-- START DATA EXTRACT --

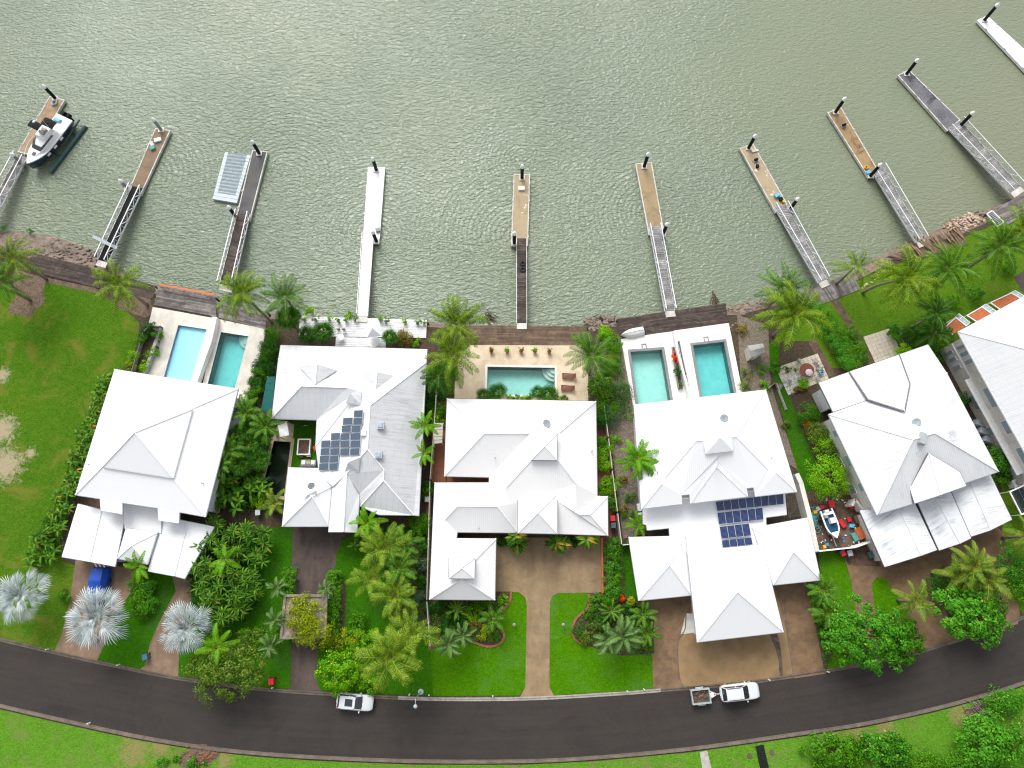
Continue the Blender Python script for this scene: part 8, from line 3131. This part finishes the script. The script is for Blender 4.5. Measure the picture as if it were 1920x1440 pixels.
palm(422, 1050, 5.0, 'lime', 'lime palm rising out of the dense broadleaf thicket', 7, .8)
palm(1147, 1146, 1.2, 'cycad', 'round green cycad rosette in the bed beside the drive', 26, .95, name='cycad', cat='cycad', low=.9)
palm(1166, 1192, 4.0, 'grey', 'grey-green foxtail palm arching over the front lawn', 12, 1.3)
palm(1140, 1200, 3.2, 'grey', 'grey-green foxtail palm lower beside the front lawn', 9, 1.1)
palm(1205, 1152, 2.2, 'green', 'small green palm at the edge of the aggregate drive', 10, .7)
palm(1213, 1188, 2.2, 'green', 'small bright palm above the round clipped shrub by the drive', 10, .7)
palm(842, 1208, 3.2, 'grey', 'olive palm at the end of the brick path by the street lawn', 10, 1.0)
palm(868, 1190, 2.6, 'grey', 'grey-green palm in the bed below the lantern garage', 11, .9)
palm(857, 1142, 1.4, 'cycad', 'fine-leaved rosette plant below the garage gutter', 16, .8, name='cycad', cat='cycad')
palm(925, 1160, 2.0, 'green', 'slim green palm in the curving brick bed', 8, .8)
palm(1543, 1108, 3.0, 'green', 'small palm on the strip beside the aggregate drive, upper of two', 11, .8)
palm(1551, 1150, 3.0, 'green', 'small palm on the strip beside the aggregate drive, lower of two', 11, .8)
palm(1715, 1128, 4.0, 'gold', 'golden palm fronds beside the lawn island', 8, 1.0)
palm(1822, 1062, 4.5, 'gold', 'golden palm cluster at the head of the shrub island', 16, 1.05)
palm(1850, 1085, 4.0, 'gold', 'golden palm lower in the shrub island', 13, 1.05)
palm(1795, 1080, 3.5, 'gold', 'golden palm on the drive side of the shrub island', 10, .95)
palm(1196, 985, 1.5, 'lime', 'small lime rosette palm at the gravel strip end', 10, .7)
palm(1150, 905, 1.0, 'lime', 'tiny feathery plant on the gravel strip', 8, .45)
palm(1925, 1005, 4.5, 'gold', 'golden palm leaning in from the picture edge', 8, .9)

# ---- silver fan palms
GS = 'silver fan palms along the street'
fan_palm(40, 1116, 4.2, 'silver fan palm on the street corner of the vacant lawn', True, 38, 1.08, GS, 'silver_palm')
fan_palm(183, 1158, 4.5, 'silver fan palm in front of the blue tarpaulin', True, 42, 1.25, GS, 'silver_palm')
fan_palm(350, 1178, 4.2, 'silver fan palm beside the dense broadleaf thicket', True, 38, 1.08, GS, 'silver_palm')
# ---- green fan palms
fan_palm(542, 598, 4.5, 'tall dark green fan palm at the end of the white deck', n=26, scale=1.3)
fan_palm(605, 623, 2.2, 'round green fan palm on the white deck near the small table', n=24, scale=1.15)
fan_palm(576, 628, 1.8, 'round green fan palm nearer the coconut trunk', n=18, scale=.95)
fan_palm(731, 632, 1.6, 'bright fan palm beside the parasol', n=18, scale=.85)
fan_palm(907, 741, 1.5, 'fan palm against the pool wall of the courtyard house, westernmost', n=16, scale=.8)
fan_palm(934, 735, 2.0, 'spiky fan palm overlapping the courtyard pool edge', n=18, scale=.95)
fan_palm(1008, 736, 1.8, 'dark fan palm at the shallow end of the courtyard pool', n=14, scale=.75)
fan_palm(1028, 739, 1.9, 'broad fan palm beside the pool steps wall', n=18, scale=.95)
GF = 'fan palms beside the pond'
for i, (x, y, s) in enumerate(((462, 775, 1.2), (478, 800, 1.1), (448, 815, 1.1), (500, 800, 1.0), (430, 845, 1.0), (470, 835, 1.3), (488, 862, 1.0), (452, 870, 1.1), (415, 870, .9))):
 if i in (0, 3, 4, 8):
  palm(x, y, 4.2, 'green', 'feathery palm, ' + ORD[i] + ' from the pool in the garden beside the pond', 13, .9)
 else:
  fan_palm(x, y, 3.4, 'glossy fan palm, ' + ORD[i] + ' from the pool in the garden beside the pond', n=18, scale=s, group=GF)
for i, (x, y) in enumerate(((420, 905), (455, 912), (400, 935), (440, 940), (480, 912))):
 blade_clump(x, y, 1.5, 3.0, M['helic'], 'broad-leaved clump, ' + ORD[i] + ' below the fan palms beside the pond', 46, 1.3, .34)
shrub(488, 938, 1.3, .8, 1.6, M['leaf_lime'], 'lime shrub at the lower end of the pond', n=600)
palm(517, 945, 2.6, 'gold', 'golden small palm beside the garage corner', 9, .8)

# ---- heliconia rows
GH = 'broad-leaved plants between the vacant lot and the white house'
hx = [(196, 712), (186, 735), (200, 745), (176, 762), (188, 778), (168, 792), (178, 806), (155, 815), (166, 835), (146, 845), (158, 862), (136, 872), (145, 892), (120, 900), (130, 920), (108, 930), (118, 950), (95, 968), (106, 985), (84, 1005)]
for i, (x, y) in enumerate(hx):
 blade_clump(x, y, 1.0, 2.6, M['helic_o'] if i % 2 else M['helic'], 'arching broad-leaved plant, ' + ORD[i] + ' from the river in the row by the vacant lot', 44, 1.15, .24, GH)
for i, (x, y) in enumerate(((70, 1020), (92, 1032), (62, 1048))):
 blade_clump(x, y, 1.2, 2.4, M['helic'], 'dark broad-leaved plant, ' + ORD[i] + ' at the street end of the lot row', 46, 1.3, .26, GH)
GT = 'plants of the dense thicket between the drives'
tx = [(400, 985), (430, 1000), (462, 1000), (490, 1010), (385, 1020), (412, 1035), (445, 1035), (480, 1045), (370, 1060), (398, 1070), (430, 1078), (465, 1080), (375, 1100), (405, 1110), (440, 1118), (470, 1115), (390, 1140), (420, 1150), (450, 1150), (405, 1172)]
for i, (x, y) in enumerate(tx):
 blade_clump(x, y, 1.3, 3.6 + .5 * (i % 3), M['helic'], 'twisting broad-leaved thicket plant, ' + ORD[i] + ' counting from the garage to the road', 96, 1.25, .17, GT, stems=9)
# ---- hedges, shrubs, trees of the left gardens
shrub(412, 1262, 4.6, 3.2, 5.5, M['leaf_olive'], 'large olive-leaved roadside tree overhanging the asphalt', 'tree', 4600, .25, trunk=True, name='street_tree', clumps=90, clump_r=.16)
shrub(628, 1262, 2.5, 2.2, 3.4, M['leaf_lime'], 'round lime-green tree on the verge behind the hatchback', 'tree', 2400, .26, trunk=True, name='garden_tree', clumps=50, clump_r=.2)
shrub(690, 1283, 1.4, 1.2, 2.0, M['leaf_lime'], 'lime shrub at the kerb under the big pale palm', n=800, size=.18)
for i, (x, y, rx, ry, m_) in enumerate(((450, 1200, 2.6, 1.0, 'leaf_olive'), (490, 1196, 2.4, 1.0, 'leaf_mid'), (640, 1200, 2.6, 1.15, 'leaf_yel'), (680, 1200, 1.8, 1.1, 'leaf_lime'))):
 shrub(x, y, rx, ry, 1.5, M[m_], 'clipped roadside hedge section, ' + ORD[i] + ' from the silver palms', 'hedge', 1500, .16, name='hedge', box=True, core=False, clumps=80, clump_r=.3)
shrub(570, 1152, 2.4, 2.6, .9, M['leaf_yel'], 'yellow-green creeper sprawling over the gatehouse slab', 'creeper', 1900, .20, z0=2.75, name='creeper', clumps=60, clump_r=.25, full=.1)
shrub(584, 1188, 2.3, 1.6, 1.4, M['leaf_yel'], 'yellow-green creeper hanging over the street edge of the gatehouse', 'creeper', 1500, .20, z0=2.2, name='creeper', clumps=50, clump_r=.28, full=.1)
shrub(624, 1132, .8, 3.7, 1.7, M['leaf_mid'], 'narrow dark clipped hedge beside the dark drive', 'hedge', 2600, .2, name='hedge', box=True, clumps=150, clump_r=.35)
shrub(541, 1090, .7, 1.6, 1.5, M['leaf_mid'], 'short dark hedge on the lawn side of the dark drive', 'hedge', 1100, .2, name='hedge', box=True, clumps=70, clump_r=.35)
shrub(672, 1168, 1.4, 1.2, 1.6, M['leaf_mid'], 'dark loose shrub on the lawn beside the narrow bed', n=700)
shrub(788, 984, 1.3, 1.25, 2.2, M['leaf_mid'], 'glossy round shrub at the corner of the weathered roof', n=1400, size=.24)
blade_clump(672, 1018, 1.3, 2.2, M['helic'], 'rosette-leaved broad plant at the end of the dark drive', 50, 1.1, .28, stems=4)
for i, (x, y) in enumerate(((795, 1025), (790, 1058), (792, 1090), (786, 1120), (800, 1140))):
 shrub(x, y, .8, .8, 1.2, M['leaf_grey'] if i % 2 else M['leaf_dk'], 'small mixed shrub, ' + ORD[i] + ' down the cream fence bed', n=420, size=.2)
for i, (x, y, s) in enumerate(((250, 1090, 1.2), (268, 1102, 1.3), (255, 1120, 1.2), (272, 1130, 1.3), (262, 1146, 1.1))):
 shrub(x, y, s, s * .9, 1.8, M['leaf_bright'] if i % 2 else M['leaf_mid'], 'leafy shrub, ' + ORD[i] + ' from the garage in the bed by the silver palm', n=800, size=.2)
shrub(118, 1118, .8, .8, 1.2, M['leaf_mid'], 'small shrub between the first two silver palms', n=350)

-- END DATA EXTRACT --

• _THE EXERCISE_:
Which lines contain "picture"? Copy each of them.

• _THE RESULT_:
Continue the Blender Python script for this scene: part 8, from line 3131. This part finishes the script. The script is for Blender 4.5. Measure the picture as if it were 1920x1440 pixels.
palm(1925, 1005, 4.5, 'gold', 'golden palm leaning in from the picture edge', 8, .9)